Print exactly those lines that run from the beginning of the data to the line bearing "COL = scn.collection", inclusive.

══════

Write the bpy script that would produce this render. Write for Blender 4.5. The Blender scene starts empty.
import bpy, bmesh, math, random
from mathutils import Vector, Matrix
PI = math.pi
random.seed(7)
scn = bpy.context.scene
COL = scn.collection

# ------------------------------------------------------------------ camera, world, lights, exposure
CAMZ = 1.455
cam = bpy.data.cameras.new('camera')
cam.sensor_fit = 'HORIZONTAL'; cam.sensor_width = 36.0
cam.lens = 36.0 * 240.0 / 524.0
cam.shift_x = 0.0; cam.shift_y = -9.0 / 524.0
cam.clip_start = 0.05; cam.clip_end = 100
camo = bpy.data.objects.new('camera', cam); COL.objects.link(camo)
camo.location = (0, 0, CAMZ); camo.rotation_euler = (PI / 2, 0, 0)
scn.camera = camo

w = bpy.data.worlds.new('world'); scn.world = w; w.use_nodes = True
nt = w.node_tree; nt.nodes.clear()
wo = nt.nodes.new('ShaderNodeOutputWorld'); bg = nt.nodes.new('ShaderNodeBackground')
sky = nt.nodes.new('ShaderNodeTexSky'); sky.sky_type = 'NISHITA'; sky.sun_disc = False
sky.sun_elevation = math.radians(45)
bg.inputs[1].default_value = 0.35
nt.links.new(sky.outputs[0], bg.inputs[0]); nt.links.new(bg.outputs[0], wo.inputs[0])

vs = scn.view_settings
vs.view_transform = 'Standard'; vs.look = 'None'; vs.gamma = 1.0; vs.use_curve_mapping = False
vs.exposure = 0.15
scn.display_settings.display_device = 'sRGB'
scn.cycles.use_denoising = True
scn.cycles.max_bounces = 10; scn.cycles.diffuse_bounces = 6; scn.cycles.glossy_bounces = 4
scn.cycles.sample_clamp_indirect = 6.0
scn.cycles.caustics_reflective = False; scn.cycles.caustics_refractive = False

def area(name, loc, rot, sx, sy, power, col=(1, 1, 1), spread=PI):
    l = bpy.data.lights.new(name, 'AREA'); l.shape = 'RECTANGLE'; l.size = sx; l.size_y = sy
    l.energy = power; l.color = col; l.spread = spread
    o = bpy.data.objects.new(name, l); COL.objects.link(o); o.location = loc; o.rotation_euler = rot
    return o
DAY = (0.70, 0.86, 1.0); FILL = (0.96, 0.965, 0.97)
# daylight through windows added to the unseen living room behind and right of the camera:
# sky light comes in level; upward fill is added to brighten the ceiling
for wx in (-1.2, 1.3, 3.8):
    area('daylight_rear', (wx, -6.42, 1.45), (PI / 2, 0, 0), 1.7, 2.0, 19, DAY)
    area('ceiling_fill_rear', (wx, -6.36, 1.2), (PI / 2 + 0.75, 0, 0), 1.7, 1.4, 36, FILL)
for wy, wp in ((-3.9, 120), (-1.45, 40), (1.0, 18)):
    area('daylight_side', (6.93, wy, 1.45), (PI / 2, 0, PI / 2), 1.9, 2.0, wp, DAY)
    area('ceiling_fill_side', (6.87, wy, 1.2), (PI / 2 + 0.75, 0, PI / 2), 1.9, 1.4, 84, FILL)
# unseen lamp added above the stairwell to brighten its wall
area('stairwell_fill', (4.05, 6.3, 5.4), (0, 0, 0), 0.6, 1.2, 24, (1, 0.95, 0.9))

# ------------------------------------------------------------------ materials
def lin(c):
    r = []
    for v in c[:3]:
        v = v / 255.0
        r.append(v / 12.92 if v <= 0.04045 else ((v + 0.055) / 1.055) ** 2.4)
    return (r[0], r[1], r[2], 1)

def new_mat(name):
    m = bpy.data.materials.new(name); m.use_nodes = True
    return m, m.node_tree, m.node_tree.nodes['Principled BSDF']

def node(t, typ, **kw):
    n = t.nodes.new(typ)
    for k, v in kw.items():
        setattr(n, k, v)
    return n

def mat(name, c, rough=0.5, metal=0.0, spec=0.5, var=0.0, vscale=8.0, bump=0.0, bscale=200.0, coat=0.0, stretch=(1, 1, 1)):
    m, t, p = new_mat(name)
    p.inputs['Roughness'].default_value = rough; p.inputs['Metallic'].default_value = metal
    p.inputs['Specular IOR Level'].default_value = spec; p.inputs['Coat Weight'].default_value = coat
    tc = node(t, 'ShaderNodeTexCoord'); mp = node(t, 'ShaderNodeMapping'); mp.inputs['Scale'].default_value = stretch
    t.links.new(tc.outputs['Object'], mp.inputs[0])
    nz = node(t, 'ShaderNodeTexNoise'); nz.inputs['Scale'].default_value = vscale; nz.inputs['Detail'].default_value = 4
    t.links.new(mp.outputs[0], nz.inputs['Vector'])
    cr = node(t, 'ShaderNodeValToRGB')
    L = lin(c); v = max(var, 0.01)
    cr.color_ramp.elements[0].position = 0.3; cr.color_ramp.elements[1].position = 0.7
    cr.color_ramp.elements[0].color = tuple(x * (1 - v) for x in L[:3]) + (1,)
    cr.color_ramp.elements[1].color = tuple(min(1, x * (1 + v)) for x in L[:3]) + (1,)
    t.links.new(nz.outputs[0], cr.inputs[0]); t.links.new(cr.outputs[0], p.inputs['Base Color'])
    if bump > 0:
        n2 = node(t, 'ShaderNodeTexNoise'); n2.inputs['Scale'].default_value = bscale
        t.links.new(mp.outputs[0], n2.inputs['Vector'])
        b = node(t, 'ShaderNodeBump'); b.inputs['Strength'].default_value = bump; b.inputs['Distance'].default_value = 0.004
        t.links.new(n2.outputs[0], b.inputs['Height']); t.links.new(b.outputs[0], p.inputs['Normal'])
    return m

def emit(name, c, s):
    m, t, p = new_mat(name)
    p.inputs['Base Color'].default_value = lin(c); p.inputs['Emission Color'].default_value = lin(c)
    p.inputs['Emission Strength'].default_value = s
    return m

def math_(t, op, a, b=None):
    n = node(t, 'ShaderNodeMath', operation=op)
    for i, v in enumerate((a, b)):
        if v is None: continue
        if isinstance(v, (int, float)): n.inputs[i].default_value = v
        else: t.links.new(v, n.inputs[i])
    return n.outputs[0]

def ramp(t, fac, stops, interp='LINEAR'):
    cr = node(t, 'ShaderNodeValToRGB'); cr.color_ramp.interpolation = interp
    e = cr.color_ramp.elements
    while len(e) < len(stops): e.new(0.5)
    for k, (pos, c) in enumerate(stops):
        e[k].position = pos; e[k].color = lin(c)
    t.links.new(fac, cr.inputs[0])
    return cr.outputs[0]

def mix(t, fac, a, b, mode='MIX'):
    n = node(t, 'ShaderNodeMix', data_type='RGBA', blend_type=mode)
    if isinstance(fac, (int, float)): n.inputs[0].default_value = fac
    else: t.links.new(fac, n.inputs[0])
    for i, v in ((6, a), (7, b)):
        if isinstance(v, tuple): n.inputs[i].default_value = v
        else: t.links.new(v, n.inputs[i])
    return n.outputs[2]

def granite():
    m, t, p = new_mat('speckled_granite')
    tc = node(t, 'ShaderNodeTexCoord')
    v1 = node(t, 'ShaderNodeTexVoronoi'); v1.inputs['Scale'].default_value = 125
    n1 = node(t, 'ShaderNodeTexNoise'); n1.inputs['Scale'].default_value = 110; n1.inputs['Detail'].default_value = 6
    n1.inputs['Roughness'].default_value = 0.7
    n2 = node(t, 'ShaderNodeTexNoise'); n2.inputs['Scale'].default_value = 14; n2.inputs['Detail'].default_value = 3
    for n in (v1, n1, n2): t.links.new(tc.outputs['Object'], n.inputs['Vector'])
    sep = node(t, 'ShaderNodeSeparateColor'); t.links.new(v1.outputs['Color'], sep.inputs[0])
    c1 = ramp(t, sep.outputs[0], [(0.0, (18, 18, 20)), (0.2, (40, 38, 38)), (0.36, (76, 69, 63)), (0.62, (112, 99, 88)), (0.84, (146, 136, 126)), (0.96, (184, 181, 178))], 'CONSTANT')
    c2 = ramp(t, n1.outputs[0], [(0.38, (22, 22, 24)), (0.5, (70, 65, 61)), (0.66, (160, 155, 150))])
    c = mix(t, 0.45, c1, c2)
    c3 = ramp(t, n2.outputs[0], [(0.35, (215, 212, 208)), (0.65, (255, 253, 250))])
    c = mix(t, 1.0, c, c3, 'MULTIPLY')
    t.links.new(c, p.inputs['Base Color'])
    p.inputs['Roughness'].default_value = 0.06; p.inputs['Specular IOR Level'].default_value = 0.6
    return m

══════

Result of this task
Write the bpy script that would produce this render. Write for Blender 4.5. The Blender scene starts empty.
import bpy, bmesh, math, random
from mathutils import Vector, Matrix
PI = math.pi
random.seed(7)
scn = bpy.context.scene
COL = scn.collection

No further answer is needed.